Ed reported that the “
curly-haired youngster” took breaks from filming
Rebecca of Sunnybrook Farm
to satisfy the California state law requiring four hours of school a day. He said hello to composer Irving Berlin having lunch in the Fox commissary while working on
Alexander’s Ragtime Band
, and on the MGM lot he watched a Christmas scene being filmed for
Navy Blue and Gold
, starring Jimmy Stewart and Lionel Barrymore.

On the RKO lot he visited the set of
Bringing Up Baby
, the Cary Grant–Katharine Hepburn comedy that featured a one hundred sixty-five pound leopard. Ed reported that one of the bit players had been on a drinking binge, so director Howard Hawks decided to play a practical joke, summoning the actor to the office, placing the sleeping leopard on a chair, then leaving the partially inebriated fellow alone with the big cat. The incident may or may not have happened (it sounds suspiciously prepackaged for visiting reporters), but it’s exactly the kind of thing RKO hoped Ed would write about; by giving him access and feeding him morsels they were generating free publicity.

By the end of his first week he had set up a Sunday golf date with Fred Astaire. The outings with Astaire at the Bel-Air Country Club would become a constant, with Ed and Fred typically joined for a foursome by other film colony members, like Douglas Fairbanks or David Niven. Ed often wrote about his matches with Astaire, as when he described the dancer’s golf technique: “ ‘
I am not envious generally,’ says Astaire, ‘but I do envy anyone who plays good golf.’ Later, on the course, he shows us how he hit those golf balls during his dance in ‘Carefree,’ and after his preparatory dance he whaled a drive two hundred fifty yards straight down the middle. Can you imagine how nutty he’d drive an opponent if before every shot he did a jig?” And, after a later outing: “
Fred Astaire and your correspondent are feeling very happy this bright February morning, incidentally … we teamed up at Bel-Air against Randy Scott and Tyrone Power, and beat them in a harrowing match that will go down in golf history (at least our golf history)….”

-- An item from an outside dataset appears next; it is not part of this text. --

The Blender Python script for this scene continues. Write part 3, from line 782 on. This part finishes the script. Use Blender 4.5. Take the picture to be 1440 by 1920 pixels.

Also in his first week he visited the MGM lot to chat with Joan Crawford and director Frank Borzage, who stopped work on
Mannequin
for the publicity effort. Sullivan and Crawford had tangled in New York a few years earlier, when Ed tried to enlist her to appear in a charity event he was hosting and she refused. He had taken journalistic revenge, writing in his column, “
One wonders how Joan Crawford has gotten this far in show business with so little talent.” Crawford had hit back, sending an open letter to a fan magazine decrying Sullivan’s efforts as “
cheap, tawdry, and gangster journalism.” But on the set of
Mannequin
, all was apparently well between the screen goddess and the new Hollywood columnist. Crawford, according to Ed, greeted him warmly: “ ‘
The night we had dinner at 21 in New York I said you belong in Hollywood,’ remembers La Crawford, ‘And here you are.…’ ” For Ed, who had so often attacked “phonies” in his column, his report of an affectionate meeting with Crawford was a remarkable about-face.